Einen entscheidenden Knackpunkt gibt es…
70 Kilometer Reichweite im Idealfall, das ist genug für die Stadt, setzt aber trotzdem eine Handy-artige Nutzung mit häufigerem Aufladen voraus. Um sich mit dem Auto wohl zu fühlen, wird man also eine Steckdose in der Nähe haben müssen. Das sollte sich für viele Städter künftig einrichten lassen, wenn ein Parkplatz vorhanden ist. Für die anderen müssen auch die Kommunen bitte mitdenken und mithelfen, indem sie etwa Steckdosen an den Straßenlaternen installieren.

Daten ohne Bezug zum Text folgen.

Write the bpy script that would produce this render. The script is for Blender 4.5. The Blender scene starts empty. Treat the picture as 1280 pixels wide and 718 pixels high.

Hier werden bewusst alle Barrieren abgebaut. Man kann seine Probefahrt online ausmachen und den Ami auch im Internet kaufen – er wird dann nach Hause geliefert, die bestellte Sonderausstattung kommt in einem Karton mit. Zudem sucht Citroën die Zusammenarbeit mit Kaufhäusern, um direkt in der City an die Kunden heranzukommen. Für fortschrittliche Citroën-Händler bietet der Ami aber auch viele Möglichkeiten neben dem normalen Verkauf. Er kann beispielsweise als extragünstiger Reparatur-Ersatzwagen oder für lokales Carsharing eingesetzt werden.
Wann startet der Ami in Österreich?
Steht noch nicht fest, aber es gibt einen Fahrplan. Zunächst führt Frankreich den Ami im Sommer ein, dann folgen Anfang 2021 Spanien, Italien, Belgien, Portugal und Deutschland. Wenn es bei den deutschen Nachbarn gut läuft, dürfte Österreich zeitnah folgen. Kommt letztlich auch auf die Nachfrage an.
Wie fällt das erste Test-Fazit zum neuen Ami aus?
Wie schon so oft in seiner Geschichte zeigt Citroën sein legendäres Gespür für günstige Mobilität. Mit dem Spirit von 2CV und Co. bauen die Franzosen ein winziges Elektrogefährt für die Großstadt des 21. Jahrhunderts und bieten es um 20 Euro pro Monat an. Diese radikale Reduktion auf das Wesentliche wird viele zunächst wundern, aber darin steckt ja die Genialität: so wenig Platz, so wenig Energie und so wenig Geld braucht es für kein anderes Fahrzeug, das sich mit einem Auto vergleichen lässt. Wenn es um den „Basic Instinct“ geht, macht Citroën keiner was vor.